Le rôle de la science de la Méthode Prophétique en tant que praxéologie qui fait le lien entre le savoir et l’agir est de structurer la pensée du croyant/individu et la vision du groupe des croyants à la lumière des principes dynamiques qui ont jalonné l’action prophétique.
L’action du Messager de Dieu (paix et salut sur lui) comme éducation, comme organisation et comme percée n’était certainement pas de l’agitation et de l’improvisation. Elle était une action ordonnée à visée stratégique suivant une méthode d’éducation et d’organisation pour une transformation de l’homme dans le sens de la Spiritualité, et pour une réforme des structures dans le sens de la Justice. « Dis : voici ma voie ! J’appelle les hommes à Dieu, moi et ceux qui me suivent, en toute clairvoyance »(1)
La redécouverte du modèle prophétique qui met en exergue cette approche globale des différents aspects de la religion, qui balise la voie d’un perfectionnement moral et spirituel de l’individu, qui donne naissance à un agir historique efficace et qui prend en compte la réalité sociale et l’environnement global est, de ce point de vue, fondamentale. C’est une question vitale pour le devenir de l’homme comme pour l’action globale des musulmans au cœur de leurs sociétés.
Trois niveaux d’action
Sur le plan spirituel, la science de la méthode prophétique ouvre la voie au projet individuel de la réalisation spirituelle, de la quête de la perfection morale et imanique et de la construction identitaire de la personnalité du fidèle authentique. Elle balise le chemin de l’expérience mystique et individuelle de Dieu dans le giron d’une compagnie pieuse et d’un environnement fraternel à travers les vertus de la Foi pensées d’une façon dynamique dans leurs dimensions individuelle et sociale.
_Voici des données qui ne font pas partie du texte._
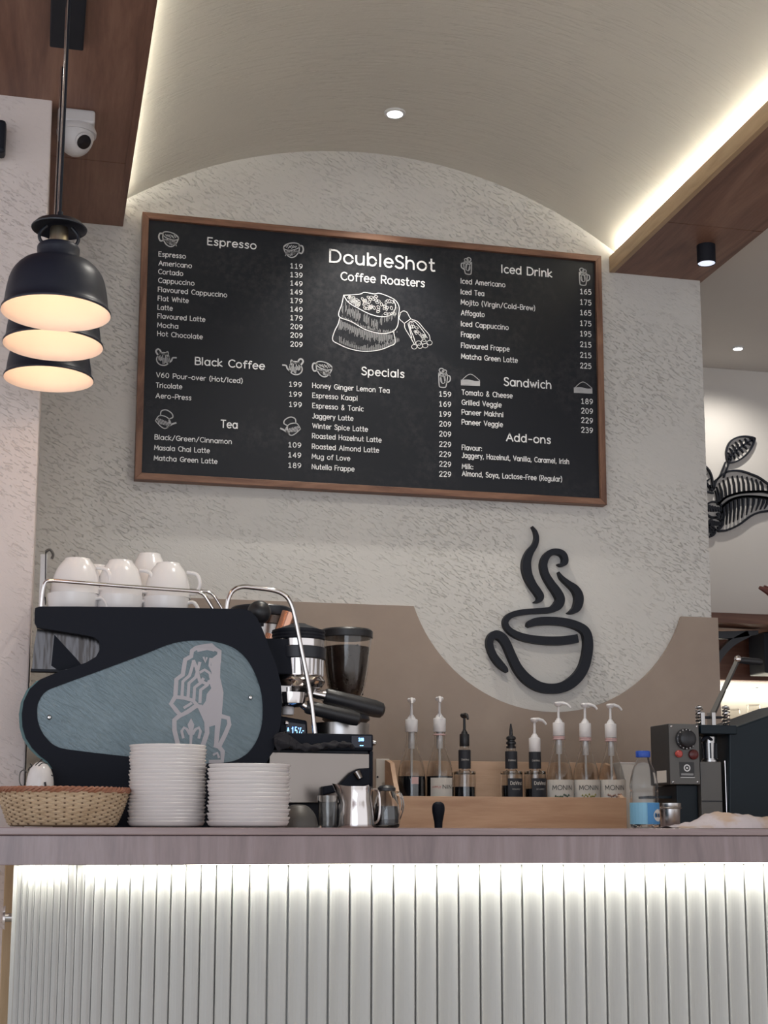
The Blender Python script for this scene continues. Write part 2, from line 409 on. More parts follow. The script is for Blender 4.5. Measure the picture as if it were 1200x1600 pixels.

Sur le plan intellectuel, elle met de la cohérence et de l’harmonie dans la pensée pour un positionnement serein du fidèle dans le monde. Elle donne au fidèle les moyens pour comprendre la réalité qui l’entoure, les enjeux qui la traversent, les défis qui s’y imposent et les forces causales qui la commandent. Elle met la réflexion du croyant en mouvement pour qu’elle soit en phase et non en décalage avec son temps. Elle pose les fondements de l’ijtihad, de l’autonomie intellectuelle, de la réflexion stratégique qui ne se perd pas dans la gestion du court terme et qui ne se noie pas dans le tourbillon médiatique et informationnel. Elle éveille à l’esprit critique et à l’analyse globale et complexe en revivifiant les liens et les articulations qui doivent exister entre les différentes disciplines des sciences islamiques et entre celles-ci et la sagesse humaine en général. Elle constitue un garde-fou contre le morcellement et la fragmentation de l’intelligence des choses de la religion et en donne une vision systémique, globale, authentique et dynamique.
D’un point de vue organisationnel, la Méthode prophétique fait office d’une théorie pour l’action et met en pratique le principe islamique : « Le savoir avant le dire et l’agir ». Elle trace une voie, donne une direction claire, et fait le pont entre les vérités absolues contenues dans la Révélation et les éléments contingents du contexte historique et spatiotemporel qui accueille l’agir musulman. Elle montre comment articuler le projet individuel de la Spiritualité et le projet collectif de la participation. Elle définit les principes qui fondent l’agir et l’organisation pour une action harmonieuse et efficace sur soi et dans le monde. Elle montre comment les fidèles doivent s’organiser, s’unir et travailler ensemble pour sortir de l’islam individuel et consommateur vers un islam collectif et engagé porteur d’un projet universel de justice, de solidarité et de fraternité universelle. Elle permet de soustraire l’action du musulman de l’emprise de l’émotion et montre comment inscrire l’action du fidèle, de l’individu dans un projet stratégique de transformation sociale qui ne sacrifie pas le projet individuel de la recherche de l’excellence spirituelle et ne renonce pas au devoir de témoignage, de changement de l’histoire dans le sens des intentionnalités de la Révélation qui embrassent et intègrent les valeurs universelles de l’humanité.